Der nordrhein-westfälische Integrationsminister Armin Laschet hat der Bundespartei eine Mitschuld an den herben Verlusten der CDU bei der Landtagswahl gegeben. Die nordrhein-westfälische CDU habe zwar eigene Fehler gemacht, aber auch keine Rückendeckung aus Berlin erhalten, sagte er. In den vergangenen Tagen habe sich die Debatte wegen der Griechenland-Krise kaum noch um landespolitische Themen gedreht.
Der FDP-Spitzenkandidat in NRW, Andreas Pinkwart, machte aus seiner Enttäuschung über das Wahlergebnis keinen Hehl. "Nordrhein-Westfalen hat die bisherige Landesregierung nicht bestätigt," sagte er. "Die FDP hat ihr Wahlziel nicht erreicht. Wir wollten zweistellig werden. Das ist uns nicht gelungen." Ähnlich zerknirscht äußerte sich FDP-Chef und Vizekanzler Guido Westerwelle. "Wir haben unser Wahlziel verfehlt", sagte er. Das Ergebnis sei auch ein "Warnschuss" für Berlin. "Wir müssen uns jetzt bemühen, das verloren gegangene Vertrauen zurückzugewinnen."

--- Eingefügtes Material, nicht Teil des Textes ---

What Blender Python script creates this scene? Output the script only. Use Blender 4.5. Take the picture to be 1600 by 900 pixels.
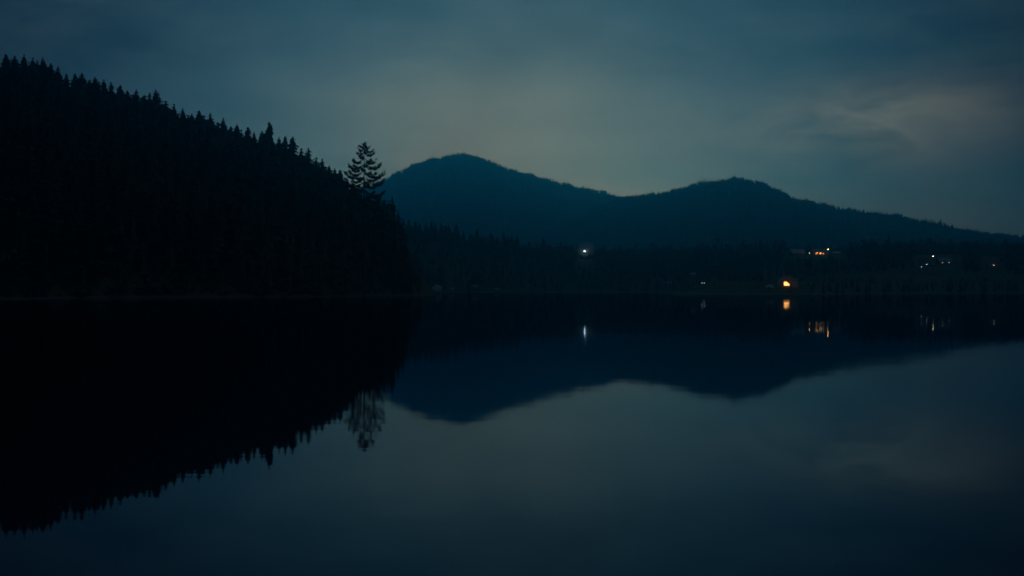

Die wirtschaftspolitische Sprecherin der Linken, Sahra Wagenknecht, sieht nach dem Ausgang der Landtagswahl in Nordrhein-Westfalen die SPD am Zug. Da es nach den Hochrechnungen für SPD und Grüne allein nicht reiche, müsse nun "die SPD beweisen, ob sie regierungsfähig ist", sagte Wagenknecht am Sonntag in Düsseldorf. Sollte die SPD stattdessen auf eine Koalition mit der CDU setzen, könne sie "nichts umsetzen von dem, was sie versprochen hat".
Bei der letzten Landtagswahl im Jahr 2005 war die CDU mit 44,8 Prozent und 89 Mandaten stärkste Partei geworden. Die SPD kam vor fünf Jahren auf 37,1 Prozent und 74 Sitze im Düsseldorfer Landtag. Drittstärkste Partei wurden die Grünen mit 6,2 Prozent und 12 Abgeordneten ganz knapp vor der FDP mit ebenfalls 6,2 Prozent und 12 Parlamentariern. Die Linke war 2005 noch getrennt angetreten, wobei die WASG auf 2,2 Prozent und die PDS auf 0,9 Prozent gekommen waren.
Im bevölkerungsreichsten Bundesland waren rund 13,3 Millionen Bürger zur Abgabe ihrer Stimmen aufgerufen - das sind mehr als ein Fünftel aller Wahlberechtigten bundesweit.